▸ Entries with scene source code:
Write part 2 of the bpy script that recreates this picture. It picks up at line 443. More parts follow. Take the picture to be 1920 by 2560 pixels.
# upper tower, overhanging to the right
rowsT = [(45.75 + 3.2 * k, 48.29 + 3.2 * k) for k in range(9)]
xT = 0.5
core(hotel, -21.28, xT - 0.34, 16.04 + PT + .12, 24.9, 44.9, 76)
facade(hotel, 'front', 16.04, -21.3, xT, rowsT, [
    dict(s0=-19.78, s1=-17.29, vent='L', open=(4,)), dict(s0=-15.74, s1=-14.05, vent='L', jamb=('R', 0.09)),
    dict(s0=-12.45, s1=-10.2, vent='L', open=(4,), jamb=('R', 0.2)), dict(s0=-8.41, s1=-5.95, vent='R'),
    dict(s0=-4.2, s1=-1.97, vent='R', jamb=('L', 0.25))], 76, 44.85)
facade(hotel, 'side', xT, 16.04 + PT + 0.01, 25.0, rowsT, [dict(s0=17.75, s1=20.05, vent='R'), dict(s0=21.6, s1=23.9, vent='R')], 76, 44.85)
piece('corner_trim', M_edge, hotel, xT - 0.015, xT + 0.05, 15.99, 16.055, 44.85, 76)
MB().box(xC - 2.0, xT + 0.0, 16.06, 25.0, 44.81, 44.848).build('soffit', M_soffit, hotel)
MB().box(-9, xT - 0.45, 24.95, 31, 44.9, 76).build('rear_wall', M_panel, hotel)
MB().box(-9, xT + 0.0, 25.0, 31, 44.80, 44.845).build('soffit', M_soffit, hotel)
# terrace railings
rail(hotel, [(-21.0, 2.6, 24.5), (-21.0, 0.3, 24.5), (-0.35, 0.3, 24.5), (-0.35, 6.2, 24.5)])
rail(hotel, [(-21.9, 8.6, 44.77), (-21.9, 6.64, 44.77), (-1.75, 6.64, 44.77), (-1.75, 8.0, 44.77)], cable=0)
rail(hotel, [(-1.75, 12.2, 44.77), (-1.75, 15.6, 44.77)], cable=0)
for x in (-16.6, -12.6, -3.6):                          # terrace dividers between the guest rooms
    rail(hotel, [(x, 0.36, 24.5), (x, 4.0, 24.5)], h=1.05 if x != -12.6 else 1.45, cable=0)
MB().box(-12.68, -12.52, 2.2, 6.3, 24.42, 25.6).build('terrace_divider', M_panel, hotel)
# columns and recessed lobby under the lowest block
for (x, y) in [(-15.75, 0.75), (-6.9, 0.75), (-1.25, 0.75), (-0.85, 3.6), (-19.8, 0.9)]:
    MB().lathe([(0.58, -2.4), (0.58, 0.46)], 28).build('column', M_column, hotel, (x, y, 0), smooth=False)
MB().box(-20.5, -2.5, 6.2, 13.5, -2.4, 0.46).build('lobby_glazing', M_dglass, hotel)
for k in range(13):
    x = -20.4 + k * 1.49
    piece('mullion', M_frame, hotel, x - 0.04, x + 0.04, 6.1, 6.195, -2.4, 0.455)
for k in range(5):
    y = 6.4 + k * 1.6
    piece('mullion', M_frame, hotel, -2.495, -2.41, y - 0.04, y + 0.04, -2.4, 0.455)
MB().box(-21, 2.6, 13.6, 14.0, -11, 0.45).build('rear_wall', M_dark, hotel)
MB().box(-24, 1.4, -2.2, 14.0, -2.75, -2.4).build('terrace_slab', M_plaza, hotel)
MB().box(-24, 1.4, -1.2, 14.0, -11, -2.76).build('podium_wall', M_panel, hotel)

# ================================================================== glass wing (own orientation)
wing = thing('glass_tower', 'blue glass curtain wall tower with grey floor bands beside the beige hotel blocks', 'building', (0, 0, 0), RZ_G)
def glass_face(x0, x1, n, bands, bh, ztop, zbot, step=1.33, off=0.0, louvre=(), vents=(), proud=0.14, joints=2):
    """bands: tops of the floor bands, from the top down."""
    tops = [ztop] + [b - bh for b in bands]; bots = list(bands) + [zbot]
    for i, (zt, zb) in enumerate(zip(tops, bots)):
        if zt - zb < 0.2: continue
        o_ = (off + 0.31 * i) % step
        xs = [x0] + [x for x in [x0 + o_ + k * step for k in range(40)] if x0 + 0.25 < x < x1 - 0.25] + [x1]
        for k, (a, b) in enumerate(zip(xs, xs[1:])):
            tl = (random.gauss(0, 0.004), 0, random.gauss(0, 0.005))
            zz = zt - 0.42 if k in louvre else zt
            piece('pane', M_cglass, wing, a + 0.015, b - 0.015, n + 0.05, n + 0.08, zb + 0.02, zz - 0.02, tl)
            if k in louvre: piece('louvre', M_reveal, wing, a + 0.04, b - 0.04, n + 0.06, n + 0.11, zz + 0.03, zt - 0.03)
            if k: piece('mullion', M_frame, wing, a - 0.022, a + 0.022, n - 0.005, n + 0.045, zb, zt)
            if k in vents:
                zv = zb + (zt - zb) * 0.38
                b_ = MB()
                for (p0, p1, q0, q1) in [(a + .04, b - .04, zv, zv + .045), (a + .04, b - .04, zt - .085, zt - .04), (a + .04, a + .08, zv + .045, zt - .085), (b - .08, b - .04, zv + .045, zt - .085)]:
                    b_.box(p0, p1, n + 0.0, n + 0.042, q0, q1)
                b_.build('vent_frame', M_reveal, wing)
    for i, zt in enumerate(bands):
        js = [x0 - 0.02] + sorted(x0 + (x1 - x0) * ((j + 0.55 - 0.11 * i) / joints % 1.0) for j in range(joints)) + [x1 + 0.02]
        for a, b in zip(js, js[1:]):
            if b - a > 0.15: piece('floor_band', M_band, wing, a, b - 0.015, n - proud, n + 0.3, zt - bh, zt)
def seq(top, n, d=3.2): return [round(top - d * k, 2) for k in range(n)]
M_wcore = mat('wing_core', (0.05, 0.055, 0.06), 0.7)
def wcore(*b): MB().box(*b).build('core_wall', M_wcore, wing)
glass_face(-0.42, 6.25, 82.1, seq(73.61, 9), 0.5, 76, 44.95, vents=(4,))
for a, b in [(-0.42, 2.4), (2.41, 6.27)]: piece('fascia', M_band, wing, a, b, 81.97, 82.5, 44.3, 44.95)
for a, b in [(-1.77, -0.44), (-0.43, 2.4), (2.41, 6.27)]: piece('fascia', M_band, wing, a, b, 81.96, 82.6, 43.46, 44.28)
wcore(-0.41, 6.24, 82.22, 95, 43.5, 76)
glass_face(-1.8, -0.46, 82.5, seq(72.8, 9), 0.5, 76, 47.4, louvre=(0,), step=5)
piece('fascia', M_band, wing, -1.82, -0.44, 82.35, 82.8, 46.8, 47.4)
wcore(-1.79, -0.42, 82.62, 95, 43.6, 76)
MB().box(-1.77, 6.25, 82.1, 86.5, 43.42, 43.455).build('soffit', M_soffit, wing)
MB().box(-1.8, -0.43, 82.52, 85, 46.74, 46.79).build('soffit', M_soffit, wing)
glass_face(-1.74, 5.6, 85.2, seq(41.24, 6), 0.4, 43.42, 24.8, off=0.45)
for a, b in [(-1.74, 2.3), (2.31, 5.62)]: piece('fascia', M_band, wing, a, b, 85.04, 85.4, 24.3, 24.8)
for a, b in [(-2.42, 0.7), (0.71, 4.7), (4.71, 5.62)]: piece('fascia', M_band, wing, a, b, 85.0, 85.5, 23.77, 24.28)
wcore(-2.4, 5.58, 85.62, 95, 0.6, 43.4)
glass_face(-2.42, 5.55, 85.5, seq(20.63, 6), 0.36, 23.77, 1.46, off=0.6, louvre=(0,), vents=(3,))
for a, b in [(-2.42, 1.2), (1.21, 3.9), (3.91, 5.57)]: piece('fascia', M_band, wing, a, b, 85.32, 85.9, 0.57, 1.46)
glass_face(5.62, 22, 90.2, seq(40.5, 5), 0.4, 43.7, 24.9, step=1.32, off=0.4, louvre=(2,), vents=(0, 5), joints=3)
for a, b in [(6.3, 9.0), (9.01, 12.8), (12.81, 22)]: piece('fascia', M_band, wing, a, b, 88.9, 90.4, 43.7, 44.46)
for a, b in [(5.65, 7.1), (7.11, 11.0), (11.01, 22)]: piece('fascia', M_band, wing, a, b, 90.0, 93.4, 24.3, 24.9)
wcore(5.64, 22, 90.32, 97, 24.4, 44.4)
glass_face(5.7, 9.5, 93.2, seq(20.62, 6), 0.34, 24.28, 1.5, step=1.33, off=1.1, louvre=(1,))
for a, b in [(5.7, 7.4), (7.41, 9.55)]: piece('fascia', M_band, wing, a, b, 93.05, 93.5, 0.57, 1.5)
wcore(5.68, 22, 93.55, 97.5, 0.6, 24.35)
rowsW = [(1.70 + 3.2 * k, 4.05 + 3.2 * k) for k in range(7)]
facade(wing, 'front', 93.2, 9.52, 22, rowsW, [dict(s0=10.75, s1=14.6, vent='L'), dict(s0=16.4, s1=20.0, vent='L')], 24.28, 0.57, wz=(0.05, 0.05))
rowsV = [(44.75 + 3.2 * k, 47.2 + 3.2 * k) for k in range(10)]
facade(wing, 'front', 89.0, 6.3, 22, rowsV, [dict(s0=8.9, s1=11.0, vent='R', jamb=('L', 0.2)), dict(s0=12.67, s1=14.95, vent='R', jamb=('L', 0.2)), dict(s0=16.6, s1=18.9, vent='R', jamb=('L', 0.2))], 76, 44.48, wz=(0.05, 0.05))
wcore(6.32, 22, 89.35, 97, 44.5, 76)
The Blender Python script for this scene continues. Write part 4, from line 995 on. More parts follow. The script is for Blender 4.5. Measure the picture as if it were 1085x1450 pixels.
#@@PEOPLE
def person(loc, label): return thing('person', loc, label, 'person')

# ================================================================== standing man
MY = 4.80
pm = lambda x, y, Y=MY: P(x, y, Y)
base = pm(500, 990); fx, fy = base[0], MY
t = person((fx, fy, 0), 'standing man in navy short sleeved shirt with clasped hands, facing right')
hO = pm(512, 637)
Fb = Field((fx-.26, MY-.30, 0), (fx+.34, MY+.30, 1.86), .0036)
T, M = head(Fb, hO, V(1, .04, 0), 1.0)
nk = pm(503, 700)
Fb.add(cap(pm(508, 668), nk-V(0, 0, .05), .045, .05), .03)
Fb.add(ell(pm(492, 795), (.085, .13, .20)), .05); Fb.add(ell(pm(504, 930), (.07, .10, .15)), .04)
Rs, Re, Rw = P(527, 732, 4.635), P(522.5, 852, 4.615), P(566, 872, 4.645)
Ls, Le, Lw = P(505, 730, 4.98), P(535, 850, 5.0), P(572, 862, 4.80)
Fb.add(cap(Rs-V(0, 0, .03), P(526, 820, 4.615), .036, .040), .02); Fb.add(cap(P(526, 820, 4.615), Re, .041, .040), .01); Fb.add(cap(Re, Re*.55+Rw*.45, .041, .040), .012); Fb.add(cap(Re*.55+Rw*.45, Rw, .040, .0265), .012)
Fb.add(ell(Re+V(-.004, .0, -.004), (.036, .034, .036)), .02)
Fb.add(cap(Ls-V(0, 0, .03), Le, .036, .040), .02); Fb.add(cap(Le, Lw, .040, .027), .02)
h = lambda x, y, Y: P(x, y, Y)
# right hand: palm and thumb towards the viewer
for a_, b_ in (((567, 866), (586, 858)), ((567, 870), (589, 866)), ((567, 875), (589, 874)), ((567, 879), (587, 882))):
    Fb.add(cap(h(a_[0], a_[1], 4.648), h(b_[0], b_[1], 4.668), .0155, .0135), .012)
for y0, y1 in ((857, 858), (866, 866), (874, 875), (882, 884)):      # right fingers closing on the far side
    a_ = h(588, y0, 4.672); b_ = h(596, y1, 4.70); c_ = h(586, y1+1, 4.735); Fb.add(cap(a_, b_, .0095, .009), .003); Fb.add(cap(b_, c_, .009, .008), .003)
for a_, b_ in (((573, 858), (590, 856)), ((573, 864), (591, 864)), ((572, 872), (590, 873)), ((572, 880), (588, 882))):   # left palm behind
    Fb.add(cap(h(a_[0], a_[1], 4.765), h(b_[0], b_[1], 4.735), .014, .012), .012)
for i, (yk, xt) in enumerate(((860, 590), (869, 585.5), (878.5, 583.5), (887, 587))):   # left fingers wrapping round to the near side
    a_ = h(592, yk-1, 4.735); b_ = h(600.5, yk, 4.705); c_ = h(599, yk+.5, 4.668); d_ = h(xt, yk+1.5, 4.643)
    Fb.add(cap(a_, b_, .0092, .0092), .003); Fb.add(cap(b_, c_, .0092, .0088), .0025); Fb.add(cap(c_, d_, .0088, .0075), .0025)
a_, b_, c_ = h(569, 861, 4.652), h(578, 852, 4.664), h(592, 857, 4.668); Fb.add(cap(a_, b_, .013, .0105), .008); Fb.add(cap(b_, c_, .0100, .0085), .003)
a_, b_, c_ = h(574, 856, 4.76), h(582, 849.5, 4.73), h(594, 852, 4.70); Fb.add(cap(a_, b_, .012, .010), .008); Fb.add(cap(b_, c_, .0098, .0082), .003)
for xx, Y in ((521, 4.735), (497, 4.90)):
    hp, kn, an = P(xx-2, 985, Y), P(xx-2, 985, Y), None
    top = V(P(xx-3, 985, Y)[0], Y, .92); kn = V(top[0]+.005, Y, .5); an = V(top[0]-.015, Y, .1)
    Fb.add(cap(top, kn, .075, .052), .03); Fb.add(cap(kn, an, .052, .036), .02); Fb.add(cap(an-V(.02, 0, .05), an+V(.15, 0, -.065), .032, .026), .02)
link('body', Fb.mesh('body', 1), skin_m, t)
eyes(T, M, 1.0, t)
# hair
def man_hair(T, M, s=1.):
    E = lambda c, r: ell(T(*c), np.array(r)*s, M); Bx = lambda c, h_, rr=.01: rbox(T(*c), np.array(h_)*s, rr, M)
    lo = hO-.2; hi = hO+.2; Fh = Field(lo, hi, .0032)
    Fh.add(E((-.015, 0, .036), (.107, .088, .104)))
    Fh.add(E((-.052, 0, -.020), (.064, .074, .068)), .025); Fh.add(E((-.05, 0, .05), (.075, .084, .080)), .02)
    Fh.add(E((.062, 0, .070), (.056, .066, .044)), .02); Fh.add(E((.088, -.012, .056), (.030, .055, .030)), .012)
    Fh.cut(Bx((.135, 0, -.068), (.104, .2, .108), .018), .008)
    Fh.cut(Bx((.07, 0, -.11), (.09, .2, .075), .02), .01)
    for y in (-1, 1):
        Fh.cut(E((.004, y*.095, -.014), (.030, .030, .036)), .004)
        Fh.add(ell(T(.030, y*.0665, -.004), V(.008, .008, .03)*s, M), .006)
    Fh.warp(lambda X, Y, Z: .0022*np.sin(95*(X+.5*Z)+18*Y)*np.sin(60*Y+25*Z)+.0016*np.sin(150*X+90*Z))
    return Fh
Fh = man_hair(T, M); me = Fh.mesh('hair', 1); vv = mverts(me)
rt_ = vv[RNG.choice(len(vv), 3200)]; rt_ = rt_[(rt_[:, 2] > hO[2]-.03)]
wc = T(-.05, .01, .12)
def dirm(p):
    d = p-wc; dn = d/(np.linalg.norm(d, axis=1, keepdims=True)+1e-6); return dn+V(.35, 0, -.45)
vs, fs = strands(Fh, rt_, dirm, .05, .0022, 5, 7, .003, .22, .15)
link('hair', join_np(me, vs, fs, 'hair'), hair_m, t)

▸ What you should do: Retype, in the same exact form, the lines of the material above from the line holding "The Blender Python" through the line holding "def person(loc, label): return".

▸ In response:
The Blender Python script for this scene continues. Write part 4, from line 995 on. More parts follow. The script is for Blender 4.5. Measure the picture as if it were 1085x1450 pixels.
#@@PEOPLE
def person(loc, label): return thing('person', loc, label, 'person')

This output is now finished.